====== Raw data
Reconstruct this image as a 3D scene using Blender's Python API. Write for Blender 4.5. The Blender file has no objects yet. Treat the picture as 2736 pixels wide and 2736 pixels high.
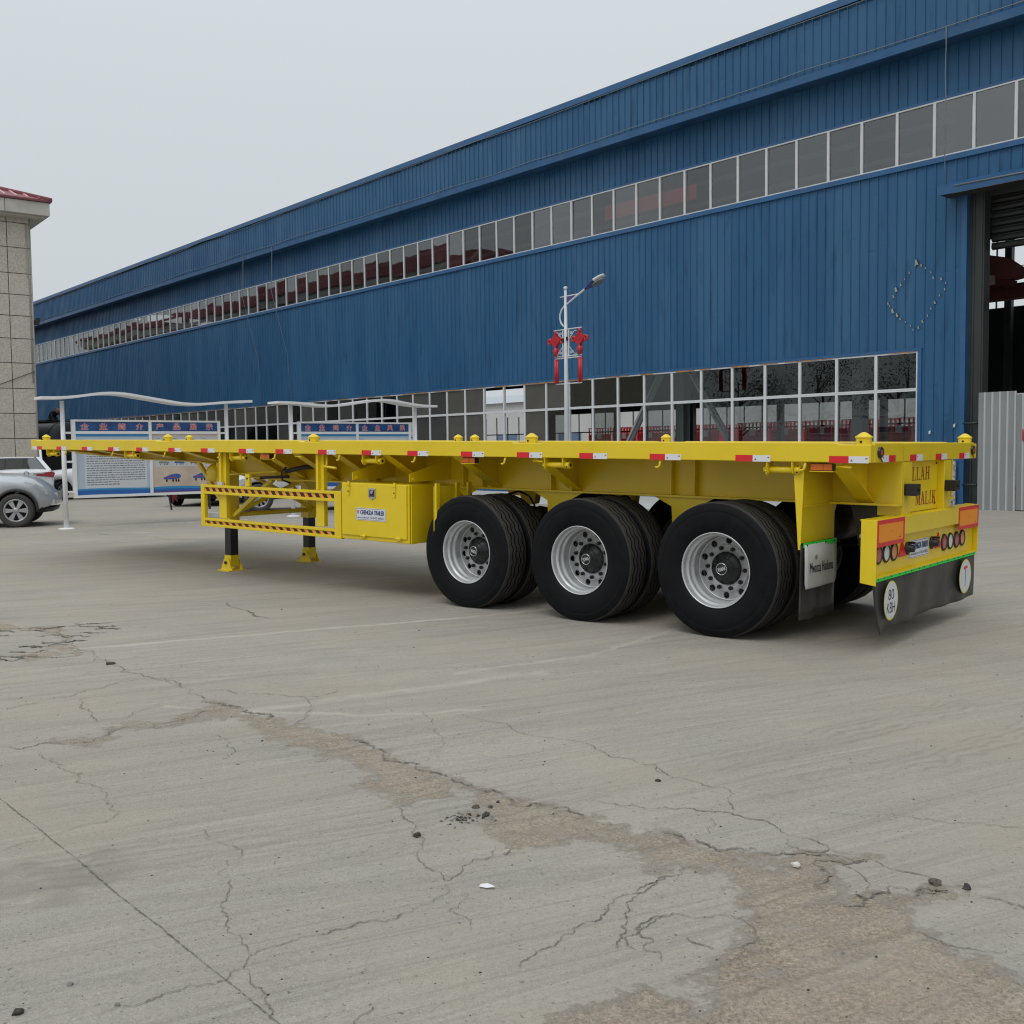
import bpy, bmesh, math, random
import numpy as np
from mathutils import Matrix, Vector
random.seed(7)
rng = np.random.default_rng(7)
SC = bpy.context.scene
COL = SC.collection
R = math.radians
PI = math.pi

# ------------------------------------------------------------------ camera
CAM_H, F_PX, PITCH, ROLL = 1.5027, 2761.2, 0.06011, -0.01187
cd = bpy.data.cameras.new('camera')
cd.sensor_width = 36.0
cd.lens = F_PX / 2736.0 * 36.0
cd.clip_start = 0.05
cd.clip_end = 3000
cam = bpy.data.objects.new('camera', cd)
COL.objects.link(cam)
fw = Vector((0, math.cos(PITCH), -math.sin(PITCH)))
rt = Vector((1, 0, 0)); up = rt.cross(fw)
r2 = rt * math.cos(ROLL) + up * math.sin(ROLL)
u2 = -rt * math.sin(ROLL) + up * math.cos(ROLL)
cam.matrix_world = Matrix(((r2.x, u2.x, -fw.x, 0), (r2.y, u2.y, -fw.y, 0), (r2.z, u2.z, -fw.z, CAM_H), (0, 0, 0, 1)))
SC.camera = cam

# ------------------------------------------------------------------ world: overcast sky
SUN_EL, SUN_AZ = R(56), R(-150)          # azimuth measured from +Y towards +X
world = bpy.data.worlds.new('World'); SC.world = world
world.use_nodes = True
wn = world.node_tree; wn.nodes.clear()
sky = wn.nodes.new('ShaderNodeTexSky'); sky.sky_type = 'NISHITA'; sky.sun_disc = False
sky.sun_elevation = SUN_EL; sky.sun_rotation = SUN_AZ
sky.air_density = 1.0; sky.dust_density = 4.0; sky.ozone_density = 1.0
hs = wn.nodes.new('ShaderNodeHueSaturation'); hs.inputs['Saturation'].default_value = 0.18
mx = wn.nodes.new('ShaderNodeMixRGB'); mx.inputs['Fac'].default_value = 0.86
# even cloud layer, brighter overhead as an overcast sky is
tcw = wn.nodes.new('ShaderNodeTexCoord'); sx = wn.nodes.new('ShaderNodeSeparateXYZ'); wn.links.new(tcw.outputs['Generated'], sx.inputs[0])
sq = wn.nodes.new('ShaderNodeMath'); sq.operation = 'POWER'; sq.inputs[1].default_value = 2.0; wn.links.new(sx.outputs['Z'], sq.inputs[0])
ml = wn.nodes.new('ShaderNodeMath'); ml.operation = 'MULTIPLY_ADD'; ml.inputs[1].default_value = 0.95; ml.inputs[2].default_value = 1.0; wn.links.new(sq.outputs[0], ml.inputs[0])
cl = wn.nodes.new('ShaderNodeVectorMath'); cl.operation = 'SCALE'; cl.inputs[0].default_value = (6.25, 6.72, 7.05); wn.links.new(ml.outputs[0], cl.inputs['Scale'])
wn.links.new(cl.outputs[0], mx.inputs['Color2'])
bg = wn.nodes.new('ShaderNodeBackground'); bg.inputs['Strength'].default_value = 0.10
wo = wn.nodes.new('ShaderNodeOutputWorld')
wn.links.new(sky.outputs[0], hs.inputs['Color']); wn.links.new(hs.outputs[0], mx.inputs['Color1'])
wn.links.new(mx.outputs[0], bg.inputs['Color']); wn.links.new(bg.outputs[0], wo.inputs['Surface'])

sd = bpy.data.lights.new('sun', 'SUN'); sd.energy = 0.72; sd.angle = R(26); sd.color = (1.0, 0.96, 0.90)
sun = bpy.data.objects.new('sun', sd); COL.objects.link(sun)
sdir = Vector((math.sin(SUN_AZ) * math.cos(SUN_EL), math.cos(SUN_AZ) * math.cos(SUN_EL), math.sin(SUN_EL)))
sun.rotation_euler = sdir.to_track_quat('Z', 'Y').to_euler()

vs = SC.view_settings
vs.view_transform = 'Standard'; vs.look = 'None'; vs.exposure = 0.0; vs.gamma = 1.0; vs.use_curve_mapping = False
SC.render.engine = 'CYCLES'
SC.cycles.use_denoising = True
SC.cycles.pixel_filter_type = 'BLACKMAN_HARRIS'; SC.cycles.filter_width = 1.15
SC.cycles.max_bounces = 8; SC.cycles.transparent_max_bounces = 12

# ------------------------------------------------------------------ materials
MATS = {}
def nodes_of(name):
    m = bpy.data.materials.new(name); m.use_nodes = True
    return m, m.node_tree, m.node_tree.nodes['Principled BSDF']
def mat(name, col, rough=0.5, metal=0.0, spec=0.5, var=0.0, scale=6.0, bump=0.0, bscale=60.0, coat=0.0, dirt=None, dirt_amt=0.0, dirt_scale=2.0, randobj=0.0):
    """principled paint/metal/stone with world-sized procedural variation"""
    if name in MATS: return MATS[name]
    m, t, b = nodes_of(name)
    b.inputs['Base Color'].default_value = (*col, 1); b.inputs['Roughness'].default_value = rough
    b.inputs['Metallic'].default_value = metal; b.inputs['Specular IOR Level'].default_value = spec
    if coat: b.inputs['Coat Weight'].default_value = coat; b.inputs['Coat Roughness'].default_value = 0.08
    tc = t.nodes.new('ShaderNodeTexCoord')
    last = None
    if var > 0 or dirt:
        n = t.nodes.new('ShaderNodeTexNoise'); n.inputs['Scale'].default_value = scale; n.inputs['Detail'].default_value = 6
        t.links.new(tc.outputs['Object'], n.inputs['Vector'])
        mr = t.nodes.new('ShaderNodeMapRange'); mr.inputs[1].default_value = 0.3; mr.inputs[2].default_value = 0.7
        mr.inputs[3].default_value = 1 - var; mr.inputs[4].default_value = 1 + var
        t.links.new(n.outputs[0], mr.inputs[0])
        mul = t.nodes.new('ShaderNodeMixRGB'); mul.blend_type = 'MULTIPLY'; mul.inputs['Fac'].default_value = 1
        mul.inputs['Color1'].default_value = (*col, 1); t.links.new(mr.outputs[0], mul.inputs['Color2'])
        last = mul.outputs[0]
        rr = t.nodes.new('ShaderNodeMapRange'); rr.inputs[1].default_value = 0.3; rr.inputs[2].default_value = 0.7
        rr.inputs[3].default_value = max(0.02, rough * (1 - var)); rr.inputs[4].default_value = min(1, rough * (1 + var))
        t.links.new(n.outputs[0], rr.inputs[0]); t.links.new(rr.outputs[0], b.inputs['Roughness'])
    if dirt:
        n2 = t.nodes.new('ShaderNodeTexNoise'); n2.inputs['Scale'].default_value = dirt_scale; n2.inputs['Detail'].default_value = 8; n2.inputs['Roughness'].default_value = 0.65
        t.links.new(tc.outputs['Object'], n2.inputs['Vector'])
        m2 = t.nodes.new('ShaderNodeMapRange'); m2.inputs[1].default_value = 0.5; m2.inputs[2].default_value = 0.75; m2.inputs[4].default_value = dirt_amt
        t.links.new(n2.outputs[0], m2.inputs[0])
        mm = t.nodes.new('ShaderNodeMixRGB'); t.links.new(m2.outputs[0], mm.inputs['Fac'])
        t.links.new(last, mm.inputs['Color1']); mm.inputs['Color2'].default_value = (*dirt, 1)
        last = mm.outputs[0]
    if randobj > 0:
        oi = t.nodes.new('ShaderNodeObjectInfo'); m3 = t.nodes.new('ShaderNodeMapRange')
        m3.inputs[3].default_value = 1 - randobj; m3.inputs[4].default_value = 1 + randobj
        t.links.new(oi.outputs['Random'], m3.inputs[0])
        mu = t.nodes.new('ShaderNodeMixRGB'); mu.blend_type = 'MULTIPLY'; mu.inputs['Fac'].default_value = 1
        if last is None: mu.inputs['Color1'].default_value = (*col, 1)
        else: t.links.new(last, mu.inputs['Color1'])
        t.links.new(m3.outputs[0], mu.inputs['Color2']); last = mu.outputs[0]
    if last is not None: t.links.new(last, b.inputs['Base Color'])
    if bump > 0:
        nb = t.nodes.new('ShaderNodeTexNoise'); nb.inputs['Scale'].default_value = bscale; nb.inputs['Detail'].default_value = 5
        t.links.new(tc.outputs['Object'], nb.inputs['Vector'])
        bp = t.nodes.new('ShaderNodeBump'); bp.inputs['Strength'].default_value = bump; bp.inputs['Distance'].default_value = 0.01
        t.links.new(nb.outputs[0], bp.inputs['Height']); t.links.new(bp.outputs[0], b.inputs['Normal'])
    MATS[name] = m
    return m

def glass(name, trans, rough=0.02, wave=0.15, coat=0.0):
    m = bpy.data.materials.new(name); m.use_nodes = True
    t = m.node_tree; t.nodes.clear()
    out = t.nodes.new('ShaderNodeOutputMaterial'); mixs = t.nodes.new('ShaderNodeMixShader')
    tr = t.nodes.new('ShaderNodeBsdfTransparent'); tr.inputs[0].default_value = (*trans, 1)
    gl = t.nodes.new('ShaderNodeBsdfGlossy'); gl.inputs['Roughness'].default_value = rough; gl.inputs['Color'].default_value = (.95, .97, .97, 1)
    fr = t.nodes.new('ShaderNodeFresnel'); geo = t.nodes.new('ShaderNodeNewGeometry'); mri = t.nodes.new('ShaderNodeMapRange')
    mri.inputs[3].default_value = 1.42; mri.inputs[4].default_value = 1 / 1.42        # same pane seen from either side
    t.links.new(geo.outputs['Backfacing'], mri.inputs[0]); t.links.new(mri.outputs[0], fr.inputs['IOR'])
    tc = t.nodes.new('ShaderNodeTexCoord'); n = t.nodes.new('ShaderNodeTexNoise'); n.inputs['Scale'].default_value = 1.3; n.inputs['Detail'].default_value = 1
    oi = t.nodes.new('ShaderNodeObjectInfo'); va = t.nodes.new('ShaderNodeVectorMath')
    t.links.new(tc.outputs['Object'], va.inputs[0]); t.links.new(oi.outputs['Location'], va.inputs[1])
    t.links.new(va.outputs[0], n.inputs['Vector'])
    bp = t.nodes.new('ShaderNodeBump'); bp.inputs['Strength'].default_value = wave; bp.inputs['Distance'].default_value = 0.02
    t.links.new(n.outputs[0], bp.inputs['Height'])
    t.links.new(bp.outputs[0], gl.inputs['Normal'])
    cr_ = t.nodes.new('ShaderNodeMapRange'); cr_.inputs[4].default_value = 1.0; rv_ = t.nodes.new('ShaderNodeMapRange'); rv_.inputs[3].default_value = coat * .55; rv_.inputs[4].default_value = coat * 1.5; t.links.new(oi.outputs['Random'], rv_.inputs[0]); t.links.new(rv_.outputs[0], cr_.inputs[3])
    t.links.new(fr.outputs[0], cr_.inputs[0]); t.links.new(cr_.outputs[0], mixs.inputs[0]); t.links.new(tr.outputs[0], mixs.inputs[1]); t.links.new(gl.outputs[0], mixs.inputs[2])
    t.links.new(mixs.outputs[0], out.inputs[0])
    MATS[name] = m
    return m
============
====== Raw data
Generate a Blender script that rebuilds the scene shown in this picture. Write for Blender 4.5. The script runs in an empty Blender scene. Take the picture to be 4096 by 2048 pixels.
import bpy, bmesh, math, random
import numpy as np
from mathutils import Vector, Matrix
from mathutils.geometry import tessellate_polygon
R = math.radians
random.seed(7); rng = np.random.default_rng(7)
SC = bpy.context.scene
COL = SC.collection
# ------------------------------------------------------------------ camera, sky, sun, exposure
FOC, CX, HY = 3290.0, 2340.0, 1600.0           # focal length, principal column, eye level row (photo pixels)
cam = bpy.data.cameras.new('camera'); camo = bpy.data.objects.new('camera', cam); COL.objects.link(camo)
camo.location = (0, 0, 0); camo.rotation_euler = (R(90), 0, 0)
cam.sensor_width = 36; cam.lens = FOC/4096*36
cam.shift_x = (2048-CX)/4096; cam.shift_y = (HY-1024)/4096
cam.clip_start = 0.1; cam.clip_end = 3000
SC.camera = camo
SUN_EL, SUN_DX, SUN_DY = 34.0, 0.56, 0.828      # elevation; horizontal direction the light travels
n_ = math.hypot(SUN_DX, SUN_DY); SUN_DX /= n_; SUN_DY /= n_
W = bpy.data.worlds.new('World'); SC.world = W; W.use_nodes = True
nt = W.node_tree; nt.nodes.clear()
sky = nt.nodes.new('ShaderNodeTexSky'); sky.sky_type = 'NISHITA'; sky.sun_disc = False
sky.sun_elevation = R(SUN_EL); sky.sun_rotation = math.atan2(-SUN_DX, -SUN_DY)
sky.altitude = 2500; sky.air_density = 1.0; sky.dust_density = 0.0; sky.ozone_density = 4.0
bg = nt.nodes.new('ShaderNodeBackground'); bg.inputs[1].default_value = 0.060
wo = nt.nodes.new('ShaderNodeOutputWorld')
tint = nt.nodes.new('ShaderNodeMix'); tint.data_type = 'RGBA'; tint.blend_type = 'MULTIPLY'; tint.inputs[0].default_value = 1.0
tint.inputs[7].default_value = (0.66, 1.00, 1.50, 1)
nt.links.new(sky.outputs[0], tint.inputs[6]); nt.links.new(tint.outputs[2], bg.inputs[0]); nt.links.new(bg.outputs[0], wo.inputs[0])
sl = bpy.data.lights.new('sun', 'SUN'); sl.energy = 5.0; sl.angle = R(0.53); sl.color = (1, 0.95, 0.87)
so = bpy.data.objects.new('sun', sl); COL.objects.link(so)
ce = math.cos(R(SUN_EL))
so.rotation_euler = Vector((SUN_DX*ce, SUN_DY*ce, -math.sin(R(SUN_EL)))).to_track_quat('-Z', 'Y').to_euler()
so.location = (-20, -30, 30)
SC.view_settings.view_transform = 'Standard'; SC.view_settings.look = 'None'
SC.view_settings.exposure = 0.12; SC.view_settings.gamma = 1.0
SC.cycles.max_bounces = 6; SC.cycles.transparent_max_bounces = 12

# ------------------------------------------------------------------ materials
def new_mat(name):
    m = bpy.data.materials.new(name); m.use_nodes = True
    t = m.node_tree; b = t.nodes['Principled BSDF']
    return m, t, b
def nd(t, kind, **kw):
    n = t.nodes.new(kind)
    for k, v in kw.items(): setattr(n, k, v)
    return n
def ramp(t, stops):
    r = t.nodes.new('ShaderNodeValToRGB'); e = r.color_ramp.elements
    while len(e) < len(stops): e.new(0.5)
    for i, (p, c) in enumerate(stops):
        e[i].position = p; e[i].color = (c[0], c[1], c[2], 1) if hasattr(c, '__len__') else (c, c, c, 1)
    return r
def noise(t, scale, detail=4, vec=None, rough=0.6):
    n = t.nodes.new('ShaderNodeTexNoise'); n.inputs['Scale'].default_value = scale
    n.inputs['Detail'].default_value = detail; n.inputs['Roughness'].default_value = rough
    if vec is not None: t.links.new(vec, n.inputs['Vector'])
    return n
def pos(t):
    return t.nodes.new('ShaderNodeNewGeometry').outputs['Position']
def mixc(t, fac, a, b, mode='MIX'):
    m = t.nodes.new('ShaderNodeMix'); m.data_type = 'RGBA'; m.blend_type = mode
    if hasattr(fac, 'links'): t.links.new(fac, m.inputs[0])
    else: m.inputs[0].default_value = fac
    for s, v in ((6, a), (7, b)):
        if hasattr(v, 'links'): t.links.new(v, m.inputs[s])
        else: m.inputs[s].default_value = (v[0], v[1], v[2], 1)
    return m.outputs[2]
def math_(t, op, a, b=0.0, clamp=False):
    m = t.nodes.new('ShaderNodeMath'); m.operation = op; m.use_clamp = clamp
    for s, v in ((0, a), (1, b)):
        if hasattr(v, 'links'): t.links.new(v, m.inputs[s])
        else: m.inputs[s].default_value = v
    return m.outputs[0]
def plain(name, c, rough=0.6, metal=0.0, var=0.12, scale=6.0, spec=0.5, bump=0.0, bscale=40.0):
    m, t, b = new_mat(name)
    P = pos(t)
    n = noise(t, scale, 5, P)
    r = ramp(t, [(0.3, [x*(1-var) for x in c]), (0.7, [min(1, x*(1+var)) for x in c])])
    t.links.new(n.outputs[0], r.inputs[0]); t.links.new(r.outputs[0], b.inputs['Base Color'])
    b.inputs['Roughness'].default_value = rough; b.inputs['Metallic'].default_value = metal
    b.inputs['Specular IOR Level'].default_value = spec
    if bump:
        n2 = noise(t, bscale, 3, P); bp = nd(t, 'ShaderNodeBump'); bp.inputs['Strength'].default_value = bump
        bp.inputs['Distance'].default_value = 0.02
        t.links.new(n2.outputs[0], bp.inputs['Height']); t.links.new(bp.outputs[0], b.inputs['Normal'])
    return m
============
Print exactly the lines from the line containing "Reconstruct this image" through the line containing "PI = math.pi", and omit any picture found among them.

Reconstruct this image as a 3D scene using Blender's Python API. Write for Blender 4.5. The Blender file has no objects yet. Treat the picture as 2736 pixels wide and 2736 pixels high.
import bpy, bmesh, math, random
import numpy as np
from mathutils import Matrix, Vector
random.seed(7)
rng = np.random.default_rng(7)
SC = bpy.context.scene
COL = SC.collection
R = math.radians
PI = math.pi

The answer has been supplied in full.